The board will also choose a new vice chair to replace Supervisor Dom Zanger, who, like Kosmicki, held the position for a year. Along with Supervisor Ignacio Velazquez, the three have formed a majority that has pushed for changes such as making tourism the county’s main revenue strategy, setting up campaign contribution limits, and refusing to certify the petition to recall Velazquez.
The new board chair will also appoint members to more than 30 committees, including the Council of San Benito County Governments, the San Benito County Local Agency Formation Commission, the Public Defender Oversight Committee and the audit committee. They will also consider creating a new committee, composed of Zanger and Supervisor Angela Curro, to study what the board has called the Transient Occupancy Tax Incentive Program, a plan to attract major hotel and resort investments or renovations in an effort to boost tourism and county revenue.
The tourism strategy was one of Kosmicki’s main priorities as chair. During his tenure, the county’s Economic Advisory Committee was renamed the Tourism Advisory Committee, which developed a plan to declare the county as the “Home of Pinnacles National Park.” The board will discuss formally adopting that branding at the meeting.
The supervisors are also expected to approve a new Housing Element, one of California’s key housing mandates, which was supposed to be included as part of the county’s General Plan by late 2023. Today, San Benito County is one of the few remaining jurisdictions in California—58 out of 538— without a state-certified housing policy, costing the county millions of dollars in state funding and local control over certain development decisions, according to county officials.

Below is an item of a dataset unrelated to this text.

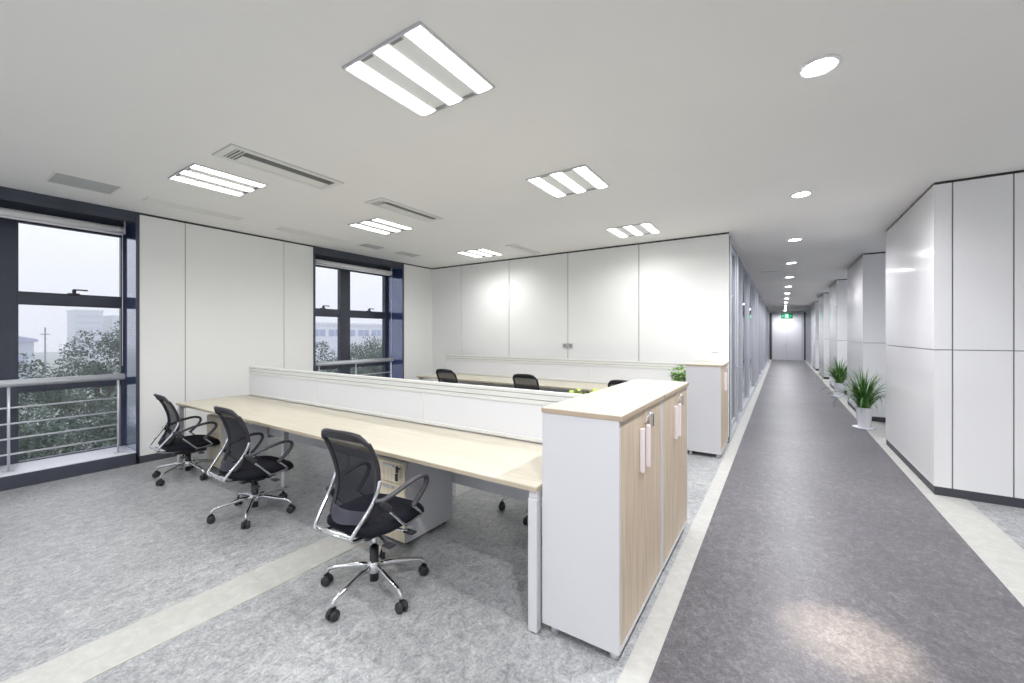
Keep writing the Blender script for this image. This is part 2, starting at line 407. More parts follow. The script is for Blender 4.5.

The 300-page document, which lays out housing policies and plans for the next eight years, was first approved by the supervisors in May. But the Planning Commission rejected it in November after residents claimed they had not been informed about the county’s decision to rezone their properties to meet state requirements. The rejection put the supervisors in a tough spot, as county officials had assured the state that the Housing Element was to be approved by the end of 2025. After it is approved on Jan. 13, the state will take about 60 days to review and grant full certification.
Last week, U.S. Rep. Zoe Lofgren announced that the county received more than $7 million from the federal government for road safety improvements, including transforming two intersections into roundabouts. Details of the grant will be presented at the Jan. 13 meeting.